Здесь нахожу нужным заметить, что в эту поездку из Кишинева, через Аккерман, Измаил и Леово, мы не встречали ни одного цыганского табора. Может быть, если только Пушкин ездил вторично между февралем и июлем 1822 года, когда меня не было в Бессарабии, то он мог их встретить в Буджацких степях, которые, впрочем, редко посещаются таборами; болгарские и немецкие колонии им враждебны. Цыгане снуют более, начиная от Бендер, на север, и их всегда можно было видеть около Кишинева. Любимое их расположение было за садами малины (так называемая виноградная долина в двух верстах от Кишинева, куда мы часто ездили в сад отставного израненного егерского поручика Кобылянского, которому Охотников, обязанный жизнию в одном из сражений 1813 года, кажется под Герлицем, купил и подарил его). Затем другие таборы располагались у Рышконовки и у Прункуловой мельницы, также под самым Кишиневом. Но Пушкин их мог очень часто встречать и прежде, нежели был в Бессарабии, а именно в поездку свою с Раевским на Кавказ, в Новороссийском крае: там таборы были часты. Они кочевали от берегов Прута далеко на восток. Не думаю, чтоб Пушкин до прибытия своего в Бессарабию не имел случая, при своей наблюдательности, изучить их. Пылкое воображение и поэтический дар создали остальное <…>.

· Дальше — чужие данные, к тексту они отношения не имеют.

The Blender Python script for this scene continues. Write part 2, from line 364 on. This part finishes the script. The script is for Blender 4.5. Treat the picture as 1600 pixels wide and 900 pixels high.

Не только Пушкина, одаренного самым пламенным воображением, но и каждого из нас, внезапно перенесшегося в край, вовсе не схожий с тем, что мы видели в Европе, должно было занимать все встречающееся в Кишиневе, особенно в эпоху 1821 года. Впечатления эти, несомненно, должны были действовать сильнее на молодого поэта, нежели на всех других. Он ловил то, что более его поражало, и мы видим подражание одной из помянутых песен: «Жги меня, режь меня…» — и т. д. Все это так28[339
].
Но мне удивительно, что я не встретил в помянутом исчислении двух современных исторических, народом сложенных песен, которые, как мне близко известно, в особенности занимали Александра Сергеевича. Первая, из Валахии, достигла Кишинева в августе 1821 года; вторая — в конце того же года. Куплеты из этих песен беспрерывно слышны были на всех улицах, а равно исполнялись и хорами цыганских музыкантов. Кто из бывших тогда в Бессарабии, и особенно в Кишиневе, не помнит беспрерывных повторений: «Пом, пом, пом, помиерами, пом» и «Фронзе верде шалала, Савва Бимбаша»?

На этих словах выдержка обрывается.